On the rare occasions when I'm asked to describe myself, I will usually utter the word "efficient," among other things. "Efficient" is the shinier, less abrasive word for "impatient." It also makes me feel better about my hurried self. And anyway, if someone's going to give me the chance to find my own words, then I'm going for a little spit and shine, thank you.

In my quieter, slightly-more-honest moments, though, I know what "efficient" really means.

It means a 35-year-old hairstyle that requires neither styling nor, I suppose, much hair.

It means inky mistakes in the daily crossword, cloaked under great heaps of vocalized confidence.

Drive-thru tacos in wobbly, grease-soaked shells.

Clipped conversations with half-deaf grandparents.

It means occasional bouts with hemorrhoids.

"Efficient" is used dental floss stretched out across the porcelain shoulder of our still-damp bathtub.

It is angular, imperfect smears of blush, usually applied in the dark while I'm on the toilet.

In our living room, "efficient" is cool, green paint spattered along the edges of our ceiling, inches away from its wall-bound kin.

It is two Thanksgiving meals and a few rounds of Yahtzee followed by an early-morning c-section and the Oklahoma game, new daughter in tow.

"Efficient" is single-sentence paragraphs, nearly free of pesky punctuation. (Thus the reason some hives are beginning to emerge as I type this particular paragraph.)

"Efficient" is a 60-second encounter with the daily Word Jumble, a 31-minute church service, an absence of family Christmas letters. It is a fuzzy memory of a long-ago love affair with all things Faulkner.

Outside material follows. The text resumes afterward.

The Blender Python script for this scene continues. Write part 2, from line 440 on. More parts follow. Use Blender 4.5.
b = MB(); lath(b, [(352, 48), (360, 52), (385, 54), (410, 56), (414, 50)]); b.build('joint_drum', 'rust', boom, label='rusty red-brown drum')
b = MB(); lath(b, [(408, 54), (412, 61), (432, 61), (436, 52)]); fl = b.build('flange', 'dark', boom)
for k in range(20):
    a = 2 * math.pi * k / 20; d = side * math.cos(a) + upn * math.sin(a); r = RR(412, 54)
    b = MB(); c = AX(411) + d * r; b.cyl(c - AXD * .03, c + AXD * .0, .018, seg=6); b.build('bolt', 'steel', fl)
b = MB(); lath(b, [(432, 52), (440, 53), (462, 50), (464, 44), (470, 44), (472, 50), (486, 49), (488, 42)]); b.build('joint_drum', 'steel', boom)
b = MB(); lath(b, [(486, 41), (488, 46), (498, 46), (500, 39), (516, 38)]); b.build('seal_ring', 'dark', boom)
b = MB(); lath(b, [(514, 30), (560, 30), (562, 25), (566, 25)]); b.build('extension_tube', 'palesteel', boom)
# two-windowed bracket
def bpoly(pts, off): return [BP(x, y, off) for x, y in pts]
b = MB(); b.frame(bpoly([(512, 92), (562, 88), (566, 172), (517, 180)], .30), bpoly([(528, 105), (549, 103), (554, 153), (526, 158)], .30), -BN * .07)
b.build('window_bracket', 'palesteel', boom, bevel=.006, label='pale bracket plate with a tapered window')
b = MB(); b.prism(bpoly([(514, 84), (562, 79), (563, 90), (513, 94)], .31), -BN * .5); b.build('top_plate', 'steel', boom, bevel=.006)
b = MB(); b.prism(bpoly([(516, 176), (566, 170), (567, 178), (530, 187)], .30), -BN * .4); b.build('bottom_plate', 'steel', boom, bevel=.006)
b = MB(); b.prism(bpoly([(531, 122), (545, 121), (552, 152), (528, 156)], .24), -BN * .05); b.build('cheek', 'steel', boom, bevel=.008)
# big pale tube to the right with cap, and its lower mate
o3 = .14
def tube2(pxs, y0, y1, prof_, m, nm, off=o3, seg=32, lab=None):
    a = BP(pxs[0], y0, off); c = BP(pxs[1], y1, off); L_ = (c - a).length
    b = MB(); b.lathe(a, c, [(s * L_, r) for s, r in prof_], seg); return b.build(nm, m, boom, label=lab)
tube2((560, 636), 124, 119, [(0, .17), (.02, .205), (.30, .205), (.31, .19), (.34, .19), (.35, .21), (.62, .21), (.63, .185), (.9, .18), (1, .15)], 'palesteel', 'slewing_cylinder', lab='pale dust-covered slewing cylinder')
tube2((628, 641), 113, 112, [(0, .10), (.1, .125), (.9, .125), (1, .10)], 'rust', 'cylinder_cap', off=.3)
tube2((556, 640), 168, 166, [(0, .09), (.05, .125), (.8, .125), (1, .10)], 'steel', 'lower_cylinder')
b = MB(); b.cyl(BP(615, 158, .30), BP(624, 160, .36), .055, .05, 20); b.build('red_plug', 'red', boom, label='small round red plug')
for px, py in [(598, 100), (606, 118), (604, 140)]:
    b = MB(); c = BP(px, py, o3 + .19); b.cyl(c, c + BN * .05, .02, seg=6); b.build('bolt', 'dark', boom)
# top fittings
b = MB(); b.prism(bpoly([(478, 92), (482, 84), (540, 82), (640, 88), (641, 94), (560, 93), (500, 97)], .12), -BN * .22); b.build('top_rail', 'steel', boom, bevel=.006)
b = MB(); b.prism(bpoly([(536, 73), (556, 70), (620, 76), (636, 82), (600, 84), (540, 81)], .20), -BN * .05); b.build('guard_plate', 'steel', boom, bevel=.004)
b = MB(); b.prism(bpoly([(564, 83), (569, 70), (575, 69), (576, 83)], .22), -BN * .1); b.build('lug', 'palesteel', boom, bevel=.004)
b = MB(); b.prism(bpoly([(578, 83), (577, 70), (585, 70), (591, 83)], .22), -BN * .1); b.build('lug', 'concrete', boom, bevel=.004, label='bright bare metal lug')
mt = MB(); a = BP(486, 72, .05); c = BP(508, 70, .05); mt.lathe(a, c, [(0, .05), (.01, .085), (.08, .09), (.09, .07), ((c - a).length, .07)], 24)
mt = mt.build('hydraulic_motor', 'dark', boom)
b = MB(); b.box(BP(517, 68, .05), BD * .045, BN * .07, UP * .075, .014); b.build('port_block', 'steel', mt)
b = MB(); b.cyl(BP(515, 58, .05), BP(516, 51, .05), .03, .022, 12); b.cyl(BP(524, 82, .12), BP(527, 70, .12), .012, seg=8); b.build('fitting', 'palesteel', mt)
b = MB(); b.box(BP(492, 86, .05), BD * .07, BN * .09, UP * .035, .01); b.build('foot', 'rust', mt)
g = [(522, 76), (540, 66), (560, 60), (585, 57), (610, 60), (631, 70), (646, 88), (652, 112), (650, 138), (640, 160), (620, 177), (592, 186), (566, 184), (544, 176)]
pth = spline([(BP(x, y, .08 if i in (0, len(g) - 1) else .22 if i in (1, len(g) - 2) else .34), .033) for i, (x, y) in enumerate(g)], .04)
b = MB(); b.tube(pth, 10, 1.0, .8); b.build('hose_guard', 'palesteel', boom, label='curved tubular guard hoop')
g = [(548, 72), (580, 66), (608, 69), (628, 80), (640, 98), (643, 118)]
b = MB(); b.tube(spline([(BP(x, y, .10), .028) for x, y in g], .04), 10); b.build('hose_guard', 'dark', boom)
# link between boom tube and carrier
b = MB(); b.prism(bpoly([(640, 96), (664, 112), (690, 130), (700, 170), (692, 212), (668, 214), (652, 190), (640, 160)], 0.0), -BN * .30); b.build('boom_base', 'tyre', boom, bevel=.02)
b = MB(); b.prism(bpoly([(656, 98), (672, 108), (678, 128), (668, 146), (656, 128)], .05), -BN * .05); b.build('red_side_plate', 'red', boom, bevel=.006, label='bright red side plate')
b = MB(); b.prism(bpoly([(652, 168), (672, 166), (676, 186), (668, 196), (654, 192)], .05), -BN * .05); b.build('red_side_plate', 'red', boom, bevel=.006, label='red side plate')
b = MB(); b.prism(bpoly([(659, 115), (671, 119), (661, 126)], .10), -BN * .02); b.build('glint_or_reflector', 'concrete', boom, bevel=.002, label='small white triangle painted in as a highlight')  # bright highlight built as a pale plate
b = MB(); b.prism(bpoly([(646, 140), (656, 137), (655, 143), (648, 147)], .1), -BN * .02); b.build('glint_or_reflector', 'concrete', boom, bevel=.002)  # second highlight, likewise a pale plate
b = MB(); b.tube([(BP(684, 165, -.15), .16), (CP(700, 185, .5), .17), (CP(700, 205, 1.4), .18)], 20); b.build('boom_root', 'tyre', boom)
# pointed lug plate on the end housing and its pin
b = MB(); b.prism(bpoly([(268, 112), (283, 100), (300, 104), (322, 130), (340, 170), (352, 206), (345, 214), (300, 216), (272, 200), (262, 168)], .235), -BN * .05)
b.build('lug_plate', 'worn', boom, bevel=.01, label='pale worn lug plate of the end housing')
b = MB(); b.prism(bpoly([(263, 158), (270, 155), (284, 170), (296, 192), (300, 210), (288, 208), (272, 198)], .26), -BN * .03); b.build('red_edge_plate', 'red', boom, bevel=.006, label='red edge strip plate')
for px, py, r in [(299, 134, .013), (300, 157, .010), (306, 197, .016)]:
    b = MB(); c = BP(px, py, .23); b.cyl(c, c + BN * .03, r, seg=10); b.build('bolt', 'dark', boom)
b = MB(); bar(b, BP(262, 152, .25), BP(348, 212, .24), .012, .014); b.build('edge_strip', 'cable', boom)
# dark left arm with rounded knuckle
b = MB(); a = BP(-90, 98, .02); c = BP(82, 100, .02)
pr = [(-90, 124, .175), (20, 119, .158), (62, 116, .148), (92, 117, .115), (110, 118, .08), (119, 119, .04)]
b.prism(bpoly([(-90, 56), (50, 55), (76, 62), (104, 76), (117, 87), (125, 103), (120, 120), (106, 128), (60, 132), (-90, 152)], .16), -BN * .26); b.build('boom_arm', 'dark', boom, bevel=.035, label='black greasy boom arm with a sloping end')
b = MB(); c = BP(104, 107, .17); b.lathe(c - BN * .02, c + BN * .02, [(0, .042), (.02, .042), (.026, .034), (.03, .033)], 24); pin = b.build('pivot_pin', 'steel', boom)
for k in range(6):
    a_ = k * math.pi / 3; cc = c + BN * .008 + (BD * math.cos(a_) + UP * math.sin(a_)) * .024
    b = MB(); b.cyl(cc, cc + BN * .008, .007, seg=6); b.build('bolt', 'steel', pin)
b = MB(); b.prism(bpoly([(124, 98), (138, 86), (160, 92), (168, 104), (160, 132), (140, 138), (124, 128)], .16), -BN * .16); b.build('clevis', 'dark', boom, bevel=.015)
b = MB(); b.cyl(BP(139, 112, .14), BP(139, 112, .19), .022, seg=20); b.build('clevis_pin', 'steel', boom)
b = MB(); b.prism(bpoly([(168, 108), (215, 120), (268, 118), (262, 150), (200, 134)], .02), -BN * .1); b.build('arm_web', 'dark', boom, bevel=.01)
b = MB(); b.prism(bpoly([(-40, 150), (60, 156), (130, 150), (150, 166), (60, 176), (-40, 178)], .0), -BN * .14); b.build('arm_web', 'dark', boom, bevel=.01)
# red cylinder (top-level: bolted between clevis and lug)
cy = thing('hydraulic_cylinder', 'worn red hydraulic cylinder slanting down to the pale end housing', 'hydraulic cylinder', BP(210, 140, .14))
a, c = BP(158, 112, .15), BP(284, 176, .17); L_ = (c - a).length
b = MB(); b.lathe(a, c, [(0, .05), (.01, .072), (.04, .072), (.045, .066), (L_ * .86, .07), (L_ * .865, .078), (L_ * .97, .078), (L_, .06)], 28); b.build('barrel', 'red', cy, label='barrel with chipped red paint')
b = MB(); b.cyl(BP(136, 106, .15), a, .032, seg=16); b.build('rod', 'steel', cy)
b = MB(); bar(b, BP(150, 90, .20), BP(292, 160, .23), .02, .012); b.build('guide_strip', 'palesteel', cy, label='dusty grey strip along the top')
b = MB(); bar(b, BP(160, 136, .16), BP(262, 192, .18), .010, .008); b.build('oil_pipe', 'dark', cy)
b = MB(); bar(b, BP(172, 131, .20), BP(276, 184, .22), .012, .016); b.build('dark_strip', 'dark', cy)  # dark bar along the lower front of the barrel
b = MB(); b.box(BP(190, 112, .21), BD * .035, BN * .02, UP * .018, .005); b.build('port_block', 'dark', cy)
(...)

But "efficient" is nothing without languorous interruptions, without the detailed steps of planning a trip abroad. It is nothing without the practice of real, palpable, unbearable patience as life takes its pretty time to reveal the next storyline. It is hollow without hospice or holiday meals or heaps of free time each summer.

Like most things of value, "efficiency" requires paradox to make it pop. And when it does pop? Best be looking or you might miss it.